R. F. Peckham, for Respondents.
JUDGES: Mr. Justice Heydenfeldt delivered the opinion of the Court. Mr. Justice Terry concurred.
OPINION
HEYDENFELDT, Judge
I have no doubt, from the evidence, that the complainant is entitled to a foreclosure. The note sued on is described with exactitude in the mortgage.
The witness, Hill, in testifying that the mortgage was given to secure another note, describes the latter differently from the description given in the mortgage; and although this is not conclusive in favor of the one sued on, yet, taken in connection with other circumstances, it has some weight.
His statement that the note given in evidence was made only five months before, and yet, as it seems, was dated a year previous to the time it was made; made to bear the same date, for the same amount, to the same payee, and upon the same terms as the first note--all this would indicate conclusively that the note sued on was a mere counterpart of and substitute for the first note given. It is true the witness says, in speaking of the first note, " this note has never been taken up by me, it is outstanding." This language ordinarily would be taken to mean that the note was still a liability.

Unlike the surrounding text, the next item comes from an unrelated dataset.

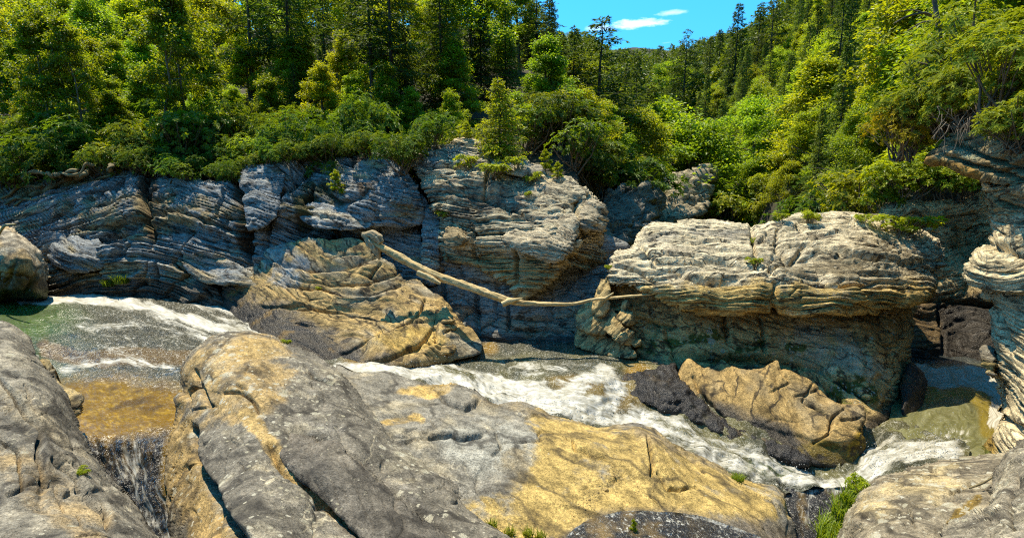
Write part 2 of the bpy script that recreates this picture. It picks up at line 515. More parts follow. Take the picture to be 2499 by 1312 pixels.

But when the whole matter could have been so easily explained by the witness having in his power to state the consideration of each note, to show that they were given for different objects, to explain the reason of antedating the last note, and to declare explicitly whether he was indebted for one or both; and when also his evidence was taken by deposition ex parte, and he was not subjected to cross-examination, the language he uses will be regarded suspiciously, and only a very literal interpretation given to it. It must be considered to mean only that he has not received the note in his own hands. Of this the defendant cannot complain. He had the power, through his own witness, to make the whole truth appear beyond any question. If he suffers, it is because he failed to do what was his interest and his duty.
The judgment is reversed and the cause remanded.